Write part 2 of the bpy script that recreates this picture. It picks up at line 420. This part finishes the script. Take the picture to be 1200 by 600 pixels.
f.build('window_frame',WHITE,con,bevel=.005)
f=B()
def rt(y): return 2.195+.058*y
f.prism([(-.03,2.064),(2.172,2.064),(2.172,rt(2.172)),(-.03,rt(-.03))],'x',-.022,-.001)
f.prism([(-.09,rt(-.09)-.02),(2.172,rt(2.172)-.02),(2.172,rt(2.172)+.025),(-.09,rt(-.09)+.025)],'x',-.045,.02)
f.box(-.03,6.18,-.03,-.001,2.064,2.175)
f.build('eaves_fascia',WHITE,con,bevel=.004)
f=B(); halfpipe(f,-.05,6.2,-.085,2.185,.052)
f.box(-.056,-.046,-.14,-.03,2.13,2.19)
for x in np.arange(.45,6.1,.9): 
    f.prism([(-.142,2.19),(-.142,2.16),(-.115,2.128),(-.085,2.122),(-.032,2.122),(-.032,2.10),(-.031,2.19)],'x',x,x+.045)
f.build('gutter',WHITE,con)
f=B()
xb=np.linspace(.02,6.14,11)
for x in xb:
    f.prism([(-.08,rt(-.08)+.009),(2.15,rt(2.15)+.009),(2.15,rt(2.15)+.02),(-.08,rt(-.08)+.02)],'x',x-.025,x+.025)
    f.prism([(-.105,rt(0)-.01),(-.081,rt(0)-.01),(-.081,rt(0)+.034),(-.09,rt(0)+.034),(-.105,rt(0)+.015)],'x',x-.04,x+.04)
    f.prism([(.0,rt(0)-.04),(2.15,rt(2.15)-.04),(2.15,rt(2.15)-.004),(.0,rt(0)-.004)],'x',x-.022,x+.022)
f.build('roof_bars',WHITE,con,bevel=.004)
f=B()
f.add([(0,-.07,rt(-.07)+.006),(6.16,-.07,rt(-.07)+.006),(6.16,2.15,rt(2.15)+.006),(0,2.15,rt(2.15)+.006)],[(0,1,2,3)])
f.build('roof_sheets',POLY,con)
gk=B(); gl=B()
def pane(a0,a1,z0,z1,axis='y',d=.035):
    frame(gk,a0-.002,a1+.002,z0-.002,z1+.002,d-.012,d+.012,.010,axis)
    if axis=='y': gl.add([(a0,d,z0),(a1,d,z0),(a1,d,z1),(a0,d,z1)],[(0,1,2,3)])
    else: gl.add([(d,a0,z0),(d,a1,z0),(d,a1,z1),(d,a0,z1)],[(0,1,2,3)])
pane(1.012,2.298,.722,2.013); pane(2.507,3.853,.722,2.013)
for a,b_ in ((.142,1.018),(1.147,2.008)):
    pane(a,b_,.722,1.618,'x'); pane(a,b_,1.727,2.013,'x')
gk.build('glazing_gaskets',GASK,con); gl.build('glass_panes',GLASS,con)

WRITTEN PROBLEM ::
Reproduce the complete set of lines precisely as supplied.

SOLUTION TO THIS PROBLEM ::
Write part 2 of the bpy script that recreates this picture. It picks up at line 420. This part finishes the script. Take the picture to be 1200 by 600 pixels.
f.build('window_frame',WHITE,con,bevel=.005)
f=B()
def rt(y): return 2.195+.058*y
f.prism([(-.03,2.064),(2.172,2.064),(2.172,rt(2.172)),(-.03,rt(-.03))],'x',-.022,-.001)
f.prism([(-.09,rt(-.09)-.02),(2.172,rt(2.172)-.02),(2.172,rt(2.172)+.025),(-.09,rt(-.09)+.025)],'x',-.045,.02)
f.box(-.03,6.18,-.03,-.001,2.064,2.175)
f.build('eaves_fascia',WHITE,con,bevel=.004)
f=B(); halfpipe(f,-.05,6.2,-.085,2.185,.052)
f.box(-.056,-.046,-.14,-.03,2.13,2.19)
for x in np.arange(.45,6.1,.9): 
    f.prism([(-.142,2.19),(-.142,2.16),(-.115,2.128),(-.085,2.122),(-.032,2.122),(-.032,2.10),(-.031,2.19)],'x',x,x+.045)
f.build('gutter',WHITE,con)
f=B()
xb=np.linspace(.02,6.14,11)
for x in xb:
    f.prism([(-.08,rt(-.08)+.009),(2.15,rt(2.15)+.009),(2.15,rt(2.15)+.02),(-.08,rt(-.08)+.02)],'x',x-.025,x+.025)
    f.prism([(-.105,rt(0)-.01),(-.081,rt(0)-.01),(-.081,rt(0)+.034),(-.09,rt(0)+.034),(-.105,rt(0)+.015)],'x',x-.04,x+.04)
    f.prism([(.0,rt(0)-.04),(2.15,rt(2.15)-.04),(2.15,rt(2.15)-.004),(.0,rt(0)-.004)],'x',x-.022,x+.022)
f.build('roof_bars',WHITE,con,bevel=.004)
f=B()
f.add([(0,-.07,rt(-.07)+.006),(6.16,-.07,rt(-.07)+.006),(6.16,2.15,rt(2.15)+.006),(0,2.15,rt(2.15)+.006)],[(0,1,2,3)])
f.build('roof_sheets',POLY,con)
gk=B(); gl=B()
def pane(a0,a1,z0,z1,axis='y',d=.035):
    frame(gk,a0-.002,a1+.002,z0-.002,z1+.002,d-.012,d+.012,.010,axis)
    if axis=='y': gl.add([(a0,d,z0),(a1,d,z0),(a1,d,z1),(a0,d,z1)],[(0,1,2,3)])
    else: gl.add([(d,a0,z0),(d,a1,z0),(d,a1,z1),(d,a0,z1)],[(0,1,2,3)])
pane(1.012,2.298,.722,2.013); pane(2.507,3.853,.722,2.013)
for a,b_ in ((.142,1.018),(1.147,2.008)):
    pane(a,b_,.722,1.618,'x'); pane(a,b_,1.727,2.013,'x')
gk.build('glazing_gaskets',GASK,con); gl.build('glass_panes',GLASS,con)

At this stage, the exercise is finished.